Joe Biden and Vladimir Putin seem to agree on one thing: The proxy war their countries are fighting in Ukraine is a new World War II. In his Victory Day speech this month, Putin extolled the sacrifices made during what Russians refer to as the Great Patriotic War — and continued to describe the Ukrainians as Western-backed neo-Nazis. A few hours later, Biden signed the evocatively named “Ukraine Democracy Defense Lend-Lease Act of 2022,” invoking the same victory in Europe, 77 years ago.
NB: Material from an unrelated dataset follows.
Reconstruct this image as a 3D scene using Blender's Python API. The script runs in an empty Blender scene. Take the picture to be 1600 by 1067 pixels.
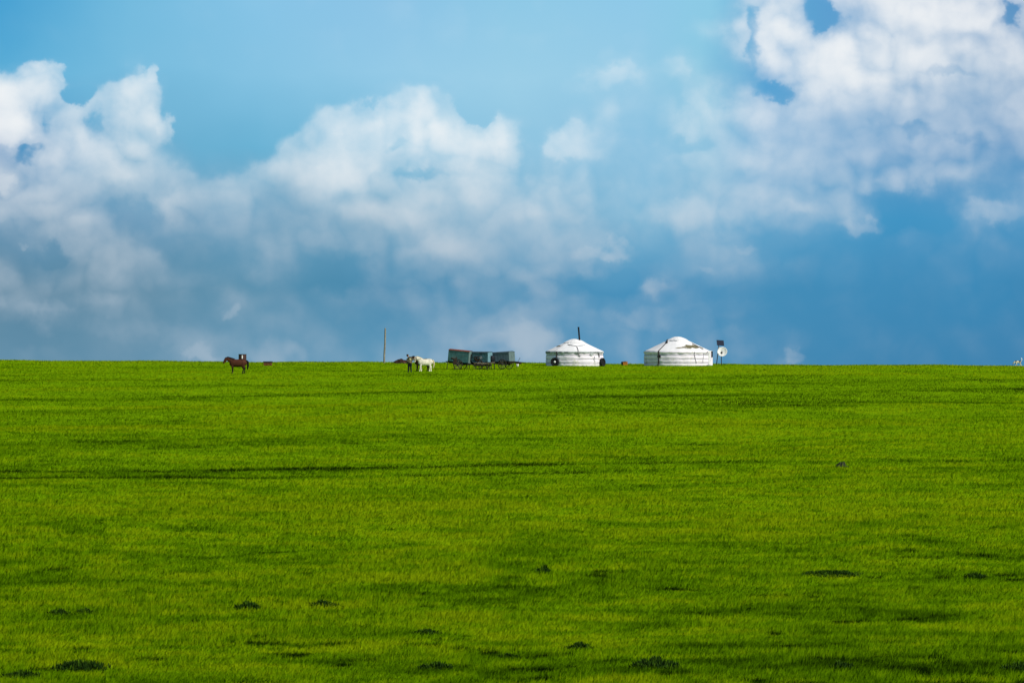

Other leaders and experts have been even more full-throated. To Sen. Lindsey Graham (R-S.C.), “This is the 1930s all over again.” House Speaker Nancy Pelosi (D-Calif.) told Congress that Ukraine is the Sudetenland. Ben Wallace, Britain’s defense secretary, said Putin and his generals are “mirroring” the tyranny of Adolf Hitler and the Nazis. New York Times columnist Paul Krugman hailed America for again assuming the role of the “Arsenal of Democracy.”

Beneath this avalanche of historical analogies, however, is a less grandiose reality. Russia’s invasion of Ukraine isn’t World War II — not even close. No war since 1945 has had the magnitude or the impact of what future president Dwight D. Eisenhower rightly termed America’s “crusade” against Nazism.

The scale of World War II dwarfed the current conflict in Ukraine. Nazi Germany sent its panzer divisions to the gates of Moscow and the doorstep of Cairo. The Red Army of Putin’s father fought from Siberia to Silesia. The Russian Army of today is being humbled in a regional intervention on its border. Putin deployed perhaps 200,000 troops into Ukraine; the Red Army lost more than three times as many men just at Kiev in 1941. The war in Ukraine is a brutal, high-intensity conventional conflict, but it isn’t in the same league as the Gotterdammerung of World War II’s Eastern Front.